Write a program to count the number of black tiles which he can reach by repeating the moves described above.

Input

The input consists of multiple data sets. A data set starts with a line containing two positive integers W and H; W and H are the numbers of tiles in the x- and y- directions, respectively. W and H are not more than 20.

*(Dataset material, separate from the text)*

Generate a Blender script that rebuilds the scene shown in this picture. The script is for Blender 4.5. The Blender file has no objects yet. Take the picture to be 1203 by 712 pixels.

There are H more lines in the data set, each of which includes W characters. Each character represents the color of a tile as follows.

'.' - a black tile
'#' - a red tile
'@' - a man on a black tile(appears exactly once in a data set)

Output

For each data set, your program should output a line which contains the number of tiles he can reach from the initial tile (including itself).

Sample Input

6 9
....#.
.....#
......
......
......
......
......
#@...#
.#..#.
11 9
.#.........
.#.#######.
.#.#.....#.
.#.#.###.#.
.#.#..@#.#.
.#.#####.#.
.#.......#.
.#########.
...........

Sample Output

45
59

#include <iostream>
#include <cstdio>
#include <cstring>
#include <algorithm>
#include <queue>
using namespace std;
int vis[25][25],n,m;
char maze[25][25];
int dir[4][2] = {{1,0},{-1,0},{0,1},{0,-1}};
struct node
{
    int x,y;
}s;
void bfs() //DFS求联通块，只要将能走到的位置标记，最后统计即可
{
    queue<node> que;
    que.push(s);
    vis[s.x][s.y] = 1;
    node temp,next;
    while(!que.empty())
    {
        temp = que.front();
        //cout<<temp.x <<" "<<temp.y<<endl;
        que.pop();
        for(int i = 0; i < 4; i++)
        {
            next = temp;
            next.x = temp.x + dir[i][0];
            next.y = temp.y + dir[i][1];
            if(!vis[next.x][next.y] && maze[next.x][next.y] == '.'&& next.x >= 0 && next.y >= 0 && next.x < m && next.y < n)
            {
                vis[next.x][next.y] = 1;
                que.push(next);
            }
        }
    }
}
int main()
{
    while(scanf("%d %d",&n,&m),n+m )
    {
        memset(vis,0,sizeof vis);
        for(int i = 0; i < m; i++)
        {
            scanf("%s",maze[i]);
            for(int j = 0; j < n; j++)
                if(maze[i][j] == '@')
                    s.x = i,s.y = j;
        }
        bfs();
        int sum = 0; //统计走过哪些块
        for(int i = 0; i < m; i++)
            for(int j = 0; j < n; j++)
                if(vis[i][j])
                    sum++;
        cout<<sum<<endl;
    }
    return 0;
}